Mit dem Dossier zu Populärkultur und deutsch-französischen Mittlern erschließt der sorgfältig lektorierte Band ein spannendes, bislang noch unzureichend untersuchtes Forschungsfeld der deutsch-französischen Beziehungen. Die Einzelbeiträge decken zwar sehr verschiedene Themenfelder mit unterschiedlichen Untersuchungsmaßstäben ab, weisen aber durch den Fokus auf die Frage der Mittler einen gelungenen gemeinsamen Rahmen auf und werden durch die Einführung in übergeordnete, theoretische Bezüge eingebettet, so dass sie als Aufruf zu weiteren Fallstudien in diesem Bereich verstanden werden können. Die meisten der Autorinnen und Autoren sind Historiker oder Vertreter der französischen Deutschlandstudien, doch ist die Fragestellung auch für die Frankoromanistik von hoher Relevanz, kann sie doch nur in interdisziplinärer Perspektive unter Berücksichtigung von geschichts-, kultur- sowie literatur- und medienwissenschaftlichen Ansätzen weiter erschlossen werden.


  1. Nicole Colin und Joachim Umlauf, „Eine Frage des Selbstverständnisses? Akteure im deutsch-französischen champ culturel. Plädoyer für einen erweiterten Mittlerbegriff“, in Lexikon der deutsch-französischen Kulturbeziehungen nach 1945, hrsg. von Nicole Colin, Corine Defrance, Ulrich Pfeil und Joachim Umlauf (Tübingen: Narr, 2013), 69–80.

  2. Nicole Colin, „Triviale Einsichten?
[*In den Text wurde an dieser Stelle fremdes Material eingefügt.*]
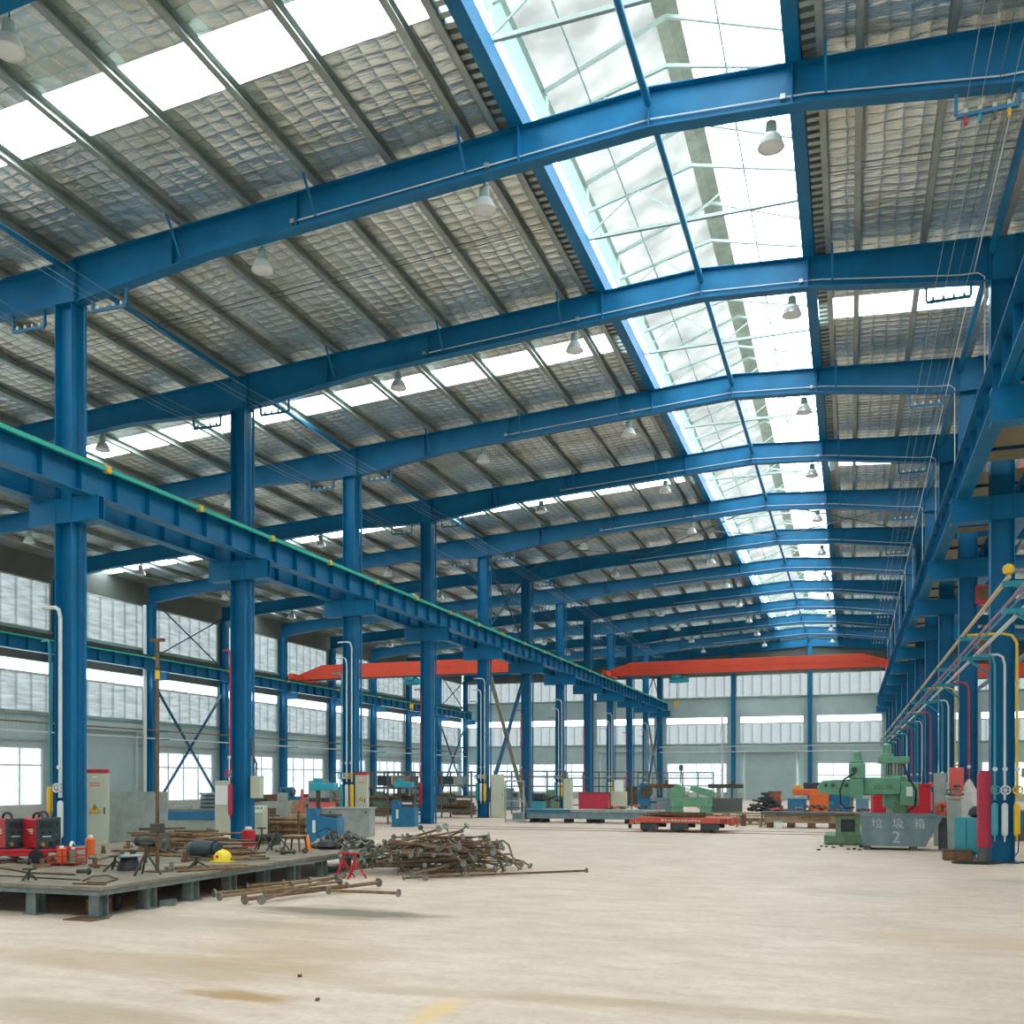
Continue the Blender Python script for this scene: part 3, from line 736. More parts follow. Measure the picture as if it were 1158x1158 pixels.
# conduits and junction boxes on the beams
for k in range(0, 12):
    Y = FY(k) - .04
    x0, x1 = -9.9, 2.13
    t = thing('conduit', 'thin white conduit along the %s roof beam, turning down at the right column' % (ORD[k] if k else 'nearest'), 'conduit', (0, Y, 0), 0, 'conduits on the roof beams')
    pts = [(x, 0, ztop(x) - hd(x) + .17) for x in (x0, -8, ML, -4.3, XC, -2, MR, -.6)] + [(x1, 0, ztop(x1) - hd(x1) + .16), (x1 + .35, 0, ztop(x1) - hd(x1) + .15), (x1 + .47, 0, ztop(x1) - hd(x1) + .05), (x1 + .48, 0, 8.6)]
    obj('tube', MB().tube(pts, .014, 6), 'pipe_white', t, smooth=True)
    for x in (-9.9, -6.0, -1.0):
        obj('junction_box', MB().bb(x - .04, x + .04, -.04, .03, ztop(x) - hd(x) + .13, ztop(x) - hd(x) + .21), 'galv', t)

# insulator hangers with busbar wires
def hanger(w=.85, h=.36):
    t = thing('insulator_hanger', '', 'hanger')
    m = MB(); m.bb(-w / 2, w / 2, -.03, .03, 0, .05)
    obj('crossbar', m, 'azure', t)
    for s in (-1, 1): obj('hanger_arm', MB().bb(s * w / 2 - .025, s * w / 2 + .025, -.025, .025, .05, h), 'azure', t)
    for i in range(4):
        obj('insulator', MB().lathe([(.02, .05), (.032, .06), (.032, .085), (.018, .09), (.03, .1), (.03, .12), (.012, .13)], (-w / 2 + .13 + i * (w - .26) / 3, 0, 0), 8), 'alu', t)
    return t
h0 = hanger(); first = True
rows = [(-14.2, 'right of the left column'), (-16.3, 'left of the left column'), (1.93, 'beside the right column')]
for k in range(1, 12):
    for x, nm in rows:
        dep = hd(x) if x > -15 else hl(x)
        zb = ztop(x) - dep
        lab = 'small blue insulator frame under %s roof beam, %s' % (ORD[k], nm)
        loc = (x, FY(k), zb - .34)
        if first: h0.location = loc; h0['label'] = lab; h0['group'] = 'insulator frames'; first = False
        else: dup(h0, loc, label=lab)
wcol = ['magenta', 'cyan', 'darkgrey', 'yellow']
for x, nm in ((-14.2, 'right of the left column heads'), (-16.3, 'left of the left column heads'), (1.93, 'beside the right column heads')):
    dep = hd(x) if x > -15 else hl(x); z = ztop(x) - dep - .34 + .135
    for i in range(4):
        xx = x - .295 + i * .59 / 3
        pts = []
        for k in range(1, 11):
            for q in range(4): u = q / 4; pts.append((xx, FY(k) + 6 * u, z - .28 * 4 * u * (1 - u) * .5))
        pts = [(xx, 9.5, z - .05)] + pts + [(xx, FY(11), z)]
        tag(obj('busbar_wire', MB().tube(pts, .0055, 5), ('galv', 'galv', 'darkgrey', 'galv')[i]), 'long bare wire %s, %s of four from left' % (nm, ORD[i + 1]), 'wire', 'wires on the insulator frames')
# coloured strain insulators on the nearest right-hand frame
for i, c in enumerate(('magenta', 'teal', 'darkgrey', 'yellow')):
    x = 1.635 + i * .59 / 3; z = ztop(1.93) - hd(1.93) - .3
    tag(obj('strain_insulator', MB().lathe([(.012, 0), (.03, .02), (.022, .07), (.034, .1), (.022, .14), (.01, .17)], (x, FY(1) + .0, z - .17), 10), c, smooth=True),
        '%s strain insulator hanging from the nearest right-hand insulator frame' % ('red', 'green', 'dark', 'yellow')[i], 'insulator')
# two pull cords falling in a long line beside the right columns
tag(obj('pull_cord', MB().tube([(2.43, 16, 12.4), (2.38, 28, 11.8), (2.2, 64, 10.0)], .012, 5), 'pipe_white'), 'long pale cable slanting in front of the right column heads', 'cable')

# ------------------------------------------------------------------ overhead cranes
def crane(lab, x0, x1, y, zr, h, hx, txt=None):
    t = thing('overhead_crane', lab, 'crane', (0, y, 0))
    zb = zr + .12; tp = 1.6
    poly = [(x0, zb + .18), (x0, zb + .42), (x0 + tp, zb + h), (x1 - tp, zb + h), (x1, zb + .42), (x1, zb + .18), (x1 - .4, zb + .1), (x0 + .4, zb + .1)]
    obj('bridge_girder', MB().prism(poly, -.28, .28), 'crane_red', t, bevel=.02)
    m = MB(); m.bb(x0 + .4, x1 - .4, -.34, -.28, zb + .1, zb + .13); m.bb(x0 + 1.2, x1 - 1.2, -.3, -.28, zb + h * .55, zb + h * .55 + .03)
    obj('girder_rib', m, 'pinkred', t)
    obj('bottom_flange', MB().bb(x0 + .6, x1 - .6, -.2, .2, zb + .04, zb + .1), 'darkgrey', t)
    for x in (x0 + .15, x1 - .15):
        e = obj('end_carriage', MB().bb(x - .15, x + .15, -1.5, 1.5, zb + .03, zb + .36), 'crane_red', t, bevel=.02)
        for yy in (-1.25, 1.25):
            obj('wheel', MB().cyl((x - .05, yy, zb + .145), (x + .05, yy, zb + .145), .14, 16), 'steel_dark', e)
    hst = obj('hoist', MB().cyl((hx - .45, 0, zb - .25), (hx + .45, 0, zb - .25), .2, 16).bb(hx - .25, hx + .25, -.3, .3, zb - .16, zb + .04).bb(hx + .45, hx + .75, -.15, .15, zb - .42, zb - .1), 'teal', t, smooth=True)
    obj('hook_rope', MB().cyl((hx, 0, zb - .45), (hx, 0, zb - 1.6), .02, 6), 'steel_dark', hst)
    obj('hook_block', MB().box(hx, 0, zb - 1.7, .22, .12, .24).torus((hx, 0, zb - 1.92), .09, .025, 'y', 12, 6), 'yellow', hst)
    m = MB(); m.bb(x0 + .5, x1 - .5, .34, .37, zb + .25, zb + .28); 
    obj('cable_track', m, 'darkgrey', t)
    return t
crane('red overhead crane spanning the middle bay between the two column rows', -14.75, 2.32, 61.2, 8.08, .92, -10.3)
crane('red overhead crane spanning the left aisle to the window wall', -32.5, -15.75, 53.2, 7.68, .95, -24.9)
crane('red overhead crane in the right aisle, close behind the nearest right column', 3.5, 26.2, 24.6, 8.08, .95, 14)
crane('red overhead crane far down the right aisle', 3.5, 26.2, 70, 8.08, 1.0, 12)

# ------------------------------------------------------------------ gas pipes along the right row
RY0, RY1 = 9.5, 80.0   # the upper run starts at the nearest bracket
for x, z, c, lab in ((2.2, 4.66, 'run_yellow', 'upper yellowish gas pipe on brackets along the right columns'), (2.2, 4.29, 'run_mauve', 'crimson gas pipe on the lower brackets along the right columns, outermost'),
                     (2.30, 4.29, 'run_blue', 'pale blue air pipe beside the crimson one on the right brackets'), (2.50, 4.30, 'pipe_white', 'white pipe nearest the right columns on the lower brackets')):
    m = MB(); m.cyl((x, 15.8 if c == 'run_yellow' else RY0, z), (x, RY1, z), {'run_yellow': .034, 'run_mauve': .024, 'run_blue': .02}.get(c, .036), 10)
    tag(obj('gas_pipe', m, 'pipe_white' if c in ('pipe_white',) else c, smooth=True), lab, 'pipe')
for k in range(1, 12):
    for z, w in ((4.60, 'upper'), (4.19, 'lower')):
        m = MB(); m.bb(-.78, -.22, -.05, .05, -.035, .035); m.bar((-.6, 0, -.03), (-.22, 0, -.35), .04)
        tag(obj('pipe_bracket', m, 'teal', loc=(XR, FY(k) + .1, z)), '%s teal pipe bracket on the %s' % (w, 'column just outside the right edge' if k == 1 else ORD[k - 1] + ' right-hand column'), 'bracket', 'pipe brackets on the right columns')

def drop(x, y, z0, zt, col, capcol, lab, bend=(0, 0), wheel=True, L_=.62, ztop_=None, cat='gas pipe', r=.024, side=1):
    """pipe falling down a column to a hand-wheel valve and a coloured drip pot"""
    t = thing('gas_drop', lab, cat, (x, y, 0))
    pts = [(0, 0, zt - .2), (0, 0, z0 + L_ + .1)]
    obj('pipe', MB().tube(pts, r, 8), col, t, smooth=True)
    br = MB().tube([(bend[0], bend[1], zt + .01), (bend[0] * .3, bend[1] * .3, zt + .01), (bend[0] * .1, bend[1] * .1, zt - .04), (0, 0, zt - .2)], r, 8)
    tag(obj('branch_pipe', br, col, smooth=True, loc=(x, y, 0)), 'elbowed branch above the ' + lab.split(' of three')[0].split(', ')[0].replace(' from the camera', '').replace(' with hand wheel', '').replace('with a long red pot ', ''), 'pipe')
    if wheel:
        zv = z0 + L_ + .3
        v = obj('valve', MB().lathe([(.05, -.09), (.05, -.07), (.028, -.05), (.045, 0), (.028, .05), (.05, .07), (.05, .09)], (0, 0, zv), 12).cyl((0, 0, zv), (0, -.1, zv), .016, 8), 'galv', t, smooth=True)
        m = MB().torus((0, -.11, zv), .085, .014, 'y', 18, 6)
        for a in range(3): m.cyl((.085 * math.cos(a * PI / 3), -.11, zv + .085 * math.sin(a * PI / 3)), (-.085 * math.cos(a * PI / 3), -.11, zv - .085 * math.sin(a * PI / 3)), .009, 5)
        obj('hand_wheel', m, capcol, v, smooth=True)
        obj('pressure_gauge', MB().cyl((0, -.02, zv + .42), (0, -.06, zv + .42), .045, 14), 'pipe_white', t)
    obj('drip_pot', MB().lathe([(.02, L_ + .04), (.05, L_ + .02), (.062, L_ - .02), (.062, .05), (.05, .01), (.02, -.01), (.014, -.12), (.005, -.12)], (0, 0, z0), 14), capcol, t, smooth=True)
    return t
# nearest right column (three drops, cyan / white / yellow)
yc = FY(2)
drop(XR - .16, yc - .27, .56, 4.2, 'cyan', 'cyan', 'cyan gas drop with hand wheel on the nearest right column, leftmost of three', (-.35, .1))
drop(XR + .02, yc - .27, .56, 4.2, 'pipe_white', 'pipe_white', 'white gas drop with hand wheel on the nearest right column, middle of three', (-.4, .1))
drop(XR + .24, yc - .27, .56, 4.62, 'yellow', 'yellow', 'yellow gas drop with hand wheel on the nearest right column, rightmost of three', (-.9, .1), r=.028)
drop(XR - .0, FY(3) - .22, .9, 4.2, 'magenta', 'magenta', 'crimson gas drop behind the cloth bag on the second right column', (-.4, .05), True, .4)
for k in range(4, 12):
    y = FY(k) - .24; w = ORD[k - 1] + ' right column from the camera'
    if k % 2 == 0:
        drop(XR - .14, y, .56, 4.2, 'cyan', 'teal', 'cyan gas drop on the ' + w, (-.3, .1)); drop(XR + .04, y, .56, 4.2, 'pipe_white', 'pipe_white', 'white gas drop on the ' + w, (-.4, .1))
        drop(XR + .24, y, .56, 4.6, 'yellow', 'yellow', 'yellow gas drop on the ' + w, (-.8, .1))
    else: drop(XR - .05, y, .5, 4.2, 'magenta', 'pinkred', 'crimson gas drop on the ' + w, (-.4, .05), True, .7)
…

Die Darstellung brisanter deutsch-französischer Themen in der Graphic Novel“, 53–72.

  3. Sandra Schmidt, „Der Pressezeichner Plantu: ein Mittler in den deutsch-französischen Beziehungen“, 73–86.

  4. Ingeborg Rabenstein-Michel, „Petite sociologie de la frustration chez Claire Bretécher, ou: la médiation franco-allemande par la BD“, 87–99

  5. Corine Defrance, „Barbara, Göttingen et la ‚réconciliation‘ franco-allemande“, 101–12.
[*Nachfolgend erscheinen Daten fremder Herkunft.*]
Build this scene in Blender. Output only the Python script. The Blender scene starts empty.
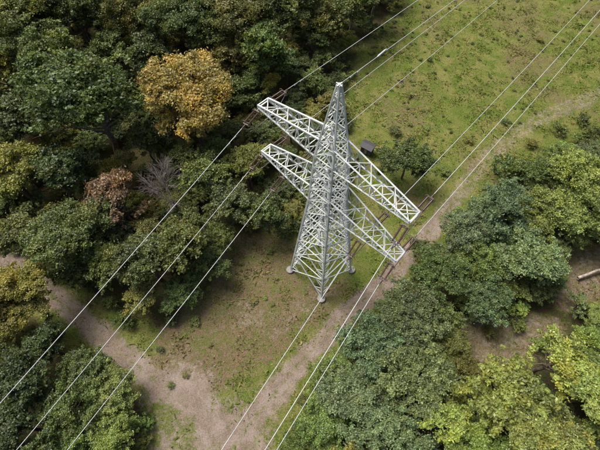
import bpy, math, random
import numpy as np
from mathutils import Vector, Matrix

random.seed(7); RNG=np.random.default_rng(7)
scene=bpy.context.scene
H=75.0; F=431.0
def G(x,y,z=0.0):
    """survey: map coordinates of the aerial photo -> metres on the plane of height z"""
    u=(x-300)/F; v=(225-y)/F
    d=(u,0.5+0.8660254*v,-0.8660254+0.5*v)
    t=(H-z)/(-d[2])
    return (d[0]*t,d[1]*t)
def depth(X,Y,Z): return Y*0.5+(H-Z)*0.8660254

def link(o): scene.collection.objects.link(o); return o
def mesh_obj(name,verts,faces,mat=None,smooth=False,parent=None):
    me=bpy.data.meshes.new(name); me.from_pydata([tuple(v) for v in verts],[],faces); me.update()
    if mat: me.materials.append(mat)
    if smooth:
        for p in me.polygons: p.use_smooth=True
    o=link(bpy.data.objects.new(name,me))
    if parent: o.parent=parent
    return o

# ------------------------------------------------ noise
def vnoise(x,y,scale,seed):
    r=np.random.default_rng(seed).random((256,256))
    X=x/scale; Y=y/scale
    xi=np.floor(X).astype(int); yi=np.floor(Y).astype(int)
    fx=X-xi; fy=Y-yi; fx=fx*fx*(3-2*fx); fy=fy*fy*(3-2*fy)
    a=r[xi%256,yi%256]; b=r[(xi+1)%256,yi%256]; c=r[xi%256,(yi+1)%256]; d=r[(xi+1)%256,(yi+1)%256]
    return (a*(1-fx)+b*fx)*(1-fy)+(c*(1-fx)+d*fx)*fy
def fbm(x,y,scale,seed,o=4):
    s=0;t=0;a=1
    for i in range(o):
        s=s+a*vnoise(x,y,scale/(2**i),seed+i); t+=a; a*=.55
    return s/t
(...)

  6. Andreas Linsenmann, „Edith Piaf, Yves Montand und Un peu de Paris: der Zielkonflikt zwischen Popularität und Prestige bei kulturellen Begegnungen der Nachkriegsjahre“, 113–24.

  7. Sara Wlodarczyk, „La Radiodiffusion Française et le Südwestfunk: aspects de l’émergence d’un dialogue radiophonique franco-allemand après 1945“, 127–38.

  8. Laurence Guillon, „Louis de Funès, ambassadeur de la culture populaire française en Allemagne et acteur d’une réconciliation… à ‚piti piti pas‘?“, 139–52.

  9. Christoph Oliver Mayer, „Die deutsch-französische Freundschaft und der Grand Prix de la Chanson de l’Eurovision“, 153–66.

  10. Dana Martin, „Histoires d’expat’: des auteurs et des blogueurs racontent leur quotidien en France et en Allemagne“, 169–84.

  11. Albrecht Sonntag und Davis Ranc, „Entre indifférence mutuelle et inspiration réciproque: le football, un médiateur culturel tardif entre la France et l’Allemagne“, 185–200.